7. Think about quality time, now
“Every relationship needs nurturing in order to stop distance and strain from pulling it apart,” asserts Ellie. “But it’s unproductive to make parents with young children feel like they ‘should’ be going out for weekly date nights. Finding the time (or money) means it isn’t possible. Instead, get creative about maximising what time you can find together…
“Carve out some time to sit down together and brainstorm a whole host of things you could do together in the two-hour window of free time each evening and keep the list handy. It’s a fun conversation to have in and of itself and it’ll help you to make the most of your limited quality time when you get it.”
8. Get relationship-rich
“I like to use the analogy of the intimacy bank account,” explains Ellie.

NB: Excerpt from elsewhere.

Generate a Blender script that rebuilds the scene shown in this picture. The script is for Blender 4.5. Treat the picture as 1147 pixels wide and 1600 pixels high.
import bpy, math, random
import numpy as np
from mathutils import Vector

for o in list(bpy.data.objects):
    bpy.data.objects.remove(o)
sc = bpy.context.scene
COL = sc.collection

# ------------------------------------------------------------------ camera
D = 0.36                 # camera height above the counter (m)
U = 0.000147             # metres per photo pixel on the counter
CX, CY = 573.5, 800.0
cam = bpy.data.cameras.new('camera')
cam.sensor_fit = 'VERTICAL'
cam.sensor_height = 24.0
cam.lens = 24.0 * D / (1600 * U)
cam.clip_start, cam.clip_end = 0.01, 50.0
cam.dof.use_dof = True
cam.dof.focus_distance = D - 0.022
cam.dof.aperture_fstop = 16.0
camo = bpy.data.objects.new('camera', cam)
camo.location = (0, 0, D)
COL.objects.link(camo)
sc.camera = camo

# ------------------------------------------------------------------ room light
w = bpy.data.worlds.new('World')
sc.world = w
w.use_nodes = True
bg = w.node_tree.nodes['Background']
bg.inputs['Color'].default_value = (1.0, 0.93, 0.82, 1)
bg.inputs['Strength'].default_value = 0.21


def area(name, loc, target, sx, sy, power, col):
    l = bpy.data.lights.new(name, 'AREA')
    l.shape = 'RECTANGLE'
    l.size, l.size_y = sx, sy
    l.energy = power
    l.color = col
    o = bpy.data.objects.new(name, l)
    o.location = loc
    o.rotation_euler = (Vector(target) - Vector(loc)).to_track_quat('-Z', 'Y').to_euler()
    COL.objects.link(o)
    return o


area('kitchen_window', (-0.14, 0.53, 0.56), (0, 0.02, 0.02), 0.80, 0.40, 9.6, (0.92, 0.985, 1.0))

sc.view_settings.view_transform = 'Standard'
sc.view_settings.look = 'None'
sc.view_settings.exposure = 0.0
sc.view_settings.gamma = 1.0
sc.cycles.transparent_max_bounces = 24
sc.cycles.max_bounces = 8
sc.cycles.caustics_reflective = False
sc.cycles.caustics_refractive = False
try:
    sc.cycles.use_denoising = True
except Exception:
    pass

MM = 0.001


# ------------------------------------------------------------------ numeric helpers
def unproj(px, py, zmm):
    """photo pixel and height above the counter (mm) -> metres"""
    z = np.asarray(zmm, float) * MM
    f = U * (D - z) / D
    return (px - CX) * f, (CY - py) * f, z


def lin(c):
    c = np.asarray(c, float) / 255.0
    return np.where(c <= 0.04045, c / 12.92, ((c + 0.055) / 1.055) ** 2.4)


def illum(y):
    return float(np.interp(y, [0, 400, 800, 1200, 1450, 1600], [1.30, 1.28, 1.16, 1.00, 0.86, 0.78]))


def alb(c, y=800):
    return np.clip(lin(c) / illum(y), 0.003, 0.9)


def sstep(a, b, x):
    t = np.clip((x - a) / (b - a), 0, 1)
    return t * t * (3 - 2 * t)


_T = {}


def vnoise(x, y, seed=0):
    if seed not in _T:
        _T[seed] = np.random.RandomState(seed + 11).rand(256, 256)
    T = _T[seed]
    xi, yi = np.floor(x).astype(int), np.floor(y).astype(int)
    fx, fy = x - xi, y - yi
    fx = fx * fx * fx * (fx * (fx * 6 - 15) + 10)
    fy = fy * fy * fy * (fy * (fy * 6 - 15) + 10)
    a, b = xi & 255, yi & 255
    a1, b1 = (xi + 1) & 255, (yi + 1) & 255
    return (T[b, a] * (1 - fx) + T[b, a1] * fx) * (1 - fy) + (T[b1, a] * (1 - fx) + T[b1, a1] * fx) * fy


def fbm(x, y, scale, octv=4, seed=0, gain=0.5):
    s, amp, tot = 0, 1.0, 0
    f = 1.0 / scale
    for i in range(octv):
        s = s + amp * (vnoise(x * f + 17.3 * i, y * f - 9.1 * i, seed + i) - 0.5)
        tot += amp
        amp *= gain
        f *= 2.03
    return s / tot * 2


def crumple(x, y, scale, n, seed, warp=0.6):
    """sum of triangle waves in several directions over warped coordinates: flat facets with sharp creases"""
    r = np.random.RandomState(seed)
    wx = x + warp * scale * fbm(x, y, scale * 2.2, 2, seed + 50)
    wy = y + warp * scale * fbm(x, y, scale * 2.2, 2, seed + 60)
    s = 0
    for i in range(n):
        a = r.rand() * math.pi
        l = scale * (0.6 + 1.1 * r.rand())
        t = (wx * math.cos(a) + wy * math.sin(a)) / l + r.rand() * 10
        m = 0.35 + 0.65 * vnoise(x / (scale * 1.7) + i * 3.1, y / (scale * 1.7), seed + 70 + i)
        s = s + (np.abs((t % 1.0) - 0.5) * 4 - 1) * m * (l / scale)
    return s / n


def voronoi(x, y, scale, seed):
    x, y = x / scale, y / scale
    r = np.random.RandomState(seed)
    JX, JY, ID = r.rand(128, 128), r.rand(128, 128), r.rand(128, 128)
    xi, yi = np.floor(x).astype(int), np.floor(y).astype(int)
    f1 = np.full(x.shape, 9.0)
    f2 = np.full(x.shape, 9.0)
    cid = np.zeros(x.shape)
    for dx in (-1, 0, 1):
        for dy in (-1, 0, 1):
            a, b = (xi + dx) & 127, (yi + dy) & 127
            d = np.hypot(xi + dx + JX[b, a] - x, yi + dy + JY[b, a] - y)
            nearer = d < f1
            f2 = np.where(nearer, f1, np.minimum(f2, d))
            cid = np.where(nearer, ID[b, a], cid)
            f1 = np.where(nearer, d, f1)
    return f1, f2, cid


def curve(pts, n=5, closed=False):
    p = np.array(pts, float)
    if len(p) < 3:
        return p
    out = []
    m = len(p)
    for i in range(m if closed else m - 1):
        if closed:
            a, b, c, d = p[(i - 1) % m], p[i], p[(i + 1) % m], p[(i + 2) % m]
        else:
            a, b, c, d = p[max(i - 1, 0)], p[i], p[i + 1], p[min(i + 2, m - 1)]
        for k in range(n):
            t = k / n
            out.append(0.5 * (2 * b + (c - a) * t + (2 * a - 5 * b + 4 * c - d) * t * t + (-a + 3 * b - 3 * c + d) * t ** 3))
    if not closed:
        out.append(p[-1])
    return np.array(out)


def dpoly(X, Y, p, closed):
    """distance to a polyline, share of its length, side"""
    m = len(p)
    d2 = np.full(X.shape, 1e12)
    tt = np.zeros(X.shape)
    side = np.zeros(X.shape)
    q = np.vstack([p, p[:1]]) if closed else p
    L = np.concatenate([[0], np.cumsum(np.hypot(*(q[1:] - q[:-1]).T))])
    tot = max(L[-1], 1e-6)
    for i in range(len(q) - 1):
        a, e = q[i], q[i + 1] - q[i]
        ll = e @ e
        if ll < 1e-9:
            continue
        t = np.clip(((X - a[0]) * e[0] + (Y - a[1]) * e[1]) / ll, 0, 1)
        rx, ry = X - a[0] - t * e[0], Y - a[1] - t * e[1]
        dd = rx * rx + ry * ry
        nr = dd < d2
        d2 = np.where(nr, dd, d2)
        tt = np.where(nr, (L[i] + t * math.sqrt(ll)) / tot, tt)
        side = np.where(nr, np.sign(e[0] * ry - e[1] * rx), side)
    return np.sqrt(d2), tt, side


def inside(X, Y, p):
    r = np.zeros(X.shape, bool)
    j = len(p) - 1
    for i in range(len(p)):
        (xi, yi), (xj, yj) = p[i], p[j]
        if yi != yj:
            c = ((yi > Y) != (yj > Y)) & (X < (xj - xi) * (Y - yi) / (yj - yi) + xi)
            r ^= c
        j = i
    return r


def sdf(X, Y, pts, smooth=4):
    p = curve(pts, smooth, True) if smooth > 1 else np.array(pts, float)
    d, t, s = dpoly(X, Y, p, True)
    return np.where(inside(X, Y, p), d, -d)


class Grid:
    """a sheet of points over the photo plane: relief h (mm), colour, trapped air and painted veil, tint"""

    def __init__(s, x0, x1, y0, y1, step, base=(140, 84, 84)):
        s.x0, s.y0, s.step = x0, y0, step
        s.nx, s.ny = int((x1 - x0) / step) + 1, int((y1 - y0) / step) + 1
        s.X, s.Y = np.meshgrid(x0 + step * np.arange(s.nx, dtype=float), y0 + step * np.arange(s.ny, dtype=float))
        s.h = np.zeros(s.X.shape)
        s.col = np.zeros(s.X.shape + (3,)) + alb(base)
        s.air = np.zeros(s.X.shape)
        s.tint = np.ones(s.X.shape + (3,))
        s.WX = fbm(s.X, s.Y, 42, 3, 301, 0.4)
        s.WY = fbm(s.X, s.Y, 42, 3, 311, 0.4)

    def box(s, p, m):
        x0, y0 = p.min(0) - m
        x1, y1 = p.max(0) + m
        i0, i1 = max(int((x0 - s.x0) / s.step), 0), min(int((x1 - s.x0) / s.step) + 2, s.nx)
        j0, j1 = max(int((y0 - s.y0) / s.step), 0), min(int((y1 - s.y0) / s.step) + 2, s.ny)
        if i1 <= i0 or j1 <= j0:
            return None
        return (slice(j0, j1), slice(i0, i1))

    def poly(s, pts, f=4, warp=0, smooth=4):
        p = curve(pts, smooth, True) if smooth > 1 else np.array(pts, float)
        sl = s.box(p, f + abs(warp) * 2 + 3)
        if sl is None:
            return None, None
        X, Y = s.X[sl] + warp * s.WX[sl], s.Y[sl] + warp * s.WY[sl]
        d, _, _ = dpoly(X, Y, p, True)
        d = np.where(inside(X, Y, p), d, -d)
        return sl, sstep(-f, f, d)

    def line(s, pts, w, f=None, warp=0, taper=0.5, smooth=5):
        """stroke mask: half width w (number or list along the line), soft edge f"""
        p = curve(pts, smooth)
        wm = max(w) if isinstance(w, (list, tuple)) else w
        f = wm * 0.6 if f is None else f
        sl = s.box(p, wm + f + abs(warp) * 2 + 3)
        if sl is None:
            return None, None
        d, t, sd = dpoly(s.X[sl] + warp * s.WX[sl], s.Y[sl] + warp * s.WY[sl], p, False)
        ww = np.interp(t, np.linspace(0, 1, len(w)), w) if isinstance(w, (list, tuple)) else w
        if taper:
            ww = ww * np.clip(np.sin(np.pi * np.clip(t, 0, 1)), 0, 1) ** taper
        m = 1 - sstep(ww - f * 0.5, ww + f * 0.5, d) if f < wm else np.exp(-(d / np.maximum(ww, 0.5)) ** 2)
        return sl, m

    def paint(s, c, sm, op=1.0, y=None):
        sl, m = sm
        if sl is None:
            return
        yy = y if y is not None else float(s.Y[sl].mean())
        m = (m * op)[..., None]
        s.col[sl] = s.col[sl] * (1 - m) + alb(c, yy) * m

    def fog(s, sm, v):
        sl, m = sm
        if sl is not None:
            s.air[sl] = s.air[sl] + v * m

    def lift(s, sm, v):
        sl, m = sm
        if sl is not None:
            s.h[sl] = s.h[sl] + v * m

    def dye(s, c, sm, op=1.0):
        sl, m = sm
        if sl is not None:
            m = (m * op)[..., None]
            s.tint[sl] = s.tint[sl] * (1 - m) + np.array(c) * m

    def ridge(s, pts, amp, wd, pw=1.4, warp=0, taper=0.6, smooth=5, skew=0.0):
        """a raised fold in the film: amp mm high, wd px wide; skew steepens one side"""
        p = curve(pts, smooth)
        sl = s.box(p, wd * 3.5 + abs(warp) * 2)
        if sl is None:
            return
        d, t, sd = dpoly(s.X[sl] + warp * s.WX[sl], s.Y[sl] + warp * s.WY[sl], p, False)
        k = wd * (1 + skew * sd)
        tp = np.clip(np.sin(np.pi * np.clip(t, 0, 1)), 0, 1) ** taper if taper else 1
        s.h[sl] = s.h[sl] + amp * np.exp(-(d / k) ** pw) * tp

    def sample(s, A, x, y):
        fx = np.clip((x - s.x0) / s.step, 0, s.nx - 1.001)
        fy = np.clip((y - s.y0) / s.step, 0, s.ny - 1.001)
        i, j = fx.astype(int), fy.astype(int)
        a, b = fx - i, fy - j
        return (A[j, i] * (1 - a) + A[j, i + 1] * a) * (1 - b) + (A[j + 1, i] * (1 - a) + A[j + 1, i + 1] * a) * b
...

Sounds interesting, right? She elaborates on the concept: “Imagine you have £1 million in your bank account. If you were to withdraw £50 – you’d barely notice! But if you only have £100 in there, withdrawing that same £50 is going to be extremely painful. You can think of your relationship in the same way. Every time you make that extra little bit of effort, do the thoughtful thing, carve out time for them, express your affection and appreciation – you’re topping up your intimacy bank account.”
We focus so much on making deposits into our relationships with our children, we might only give little scraps to the account with our partner
She continues: “If it’s at a healthy balance, conflict and disconnect won’t be too painful. The trouble is that during the early years of parenthood, we focus so much on making deposits into our relationships with our children, we might only give little scraps to the account with our partner. Our balance can feel dangerously low, quite constantly. Topped up only sporadically on a date night or a sacred weekend away! This means every little withdrawal is felt, far more acutely, too. The remedy isn’t more of the big gestures, but very steadily saving over time with all the little acts of love, generosity and kindness. Quite simply, asking yourself (or them!), ‘What can I do to make their day better?’ and doing one positive thing each day to keep the boat afloat and on course.”